Mon meilleur souvenir : les Bibliofolies 2016 où nous avons accueilli “Omni” de Patrice Moullet, un instrument de musique qui permet de créer des sons et de la musique en direct. C’est intéressant comme outil de médiation pour le handicap, etc ; on peut en faire des usages multiples, le public est intéressé et interagit avec. Ça a été compliqué de le faire venir mais c’est un très beau souvenir.

 

Lien vers le site de Patrice Moullet et son œuvre “Omni” : http://www.patricemoullet-alpes.com/omni-1.htm

 

  • Qu’est-ce qui vous semble important dans la formation d’un conservateur territorial de bibliothèque ?

 

Tous les aspects pratico-pratiques qu’on ne connaît pas forcément avant d’entrer dans le secteur (budget, marchés, RH) ; c’est cependant plus facile à acquérir car cela s’apprend. Ce qui ne s’apprend pas, c’est l’esprit du bibliothécaire.
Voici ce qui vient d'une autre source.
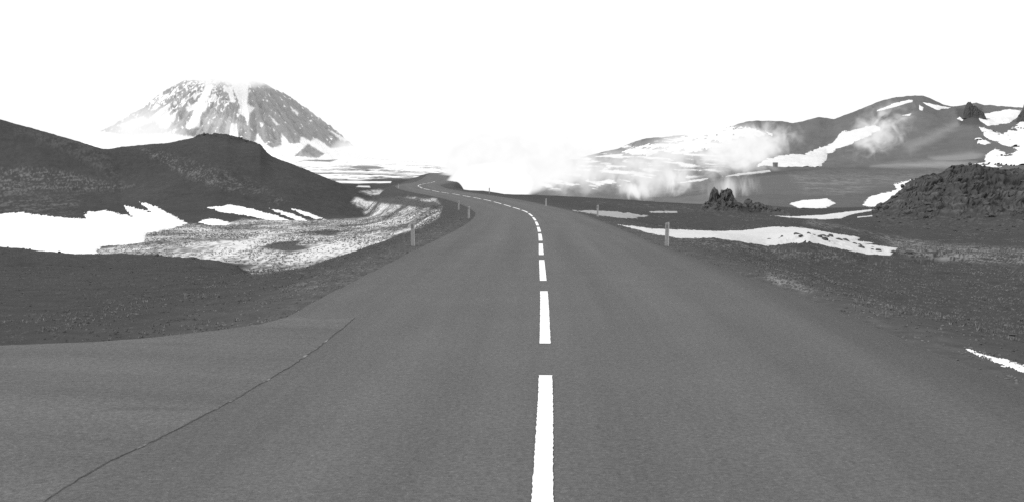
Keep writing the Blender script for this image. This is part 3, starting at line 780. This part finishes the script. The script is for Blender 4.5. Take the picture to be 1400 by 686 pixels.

La formation permet de l’appréhender mais ce sont plutôt les stages qui permettent de l’acquérir : comprendre comment un groupe de bibliothécaires fonctionne quand on les met ensemble. C’est de l’anthropologie ! La culture territoriale est indispensable également (qu’est-ce qu’une collectivité, comment cela fonctionne, qu’est-ce qu’une politique publique).

 

  • Si vous étiez une œuvre d’art, laquelle seriez-vous ?

 

Une œuvre plastique : “Le Groom” de Chaim Soutine. En musique : les suites pour violoncelle de Bach. Comme film : “Paris, Texas” de Wim Wenders.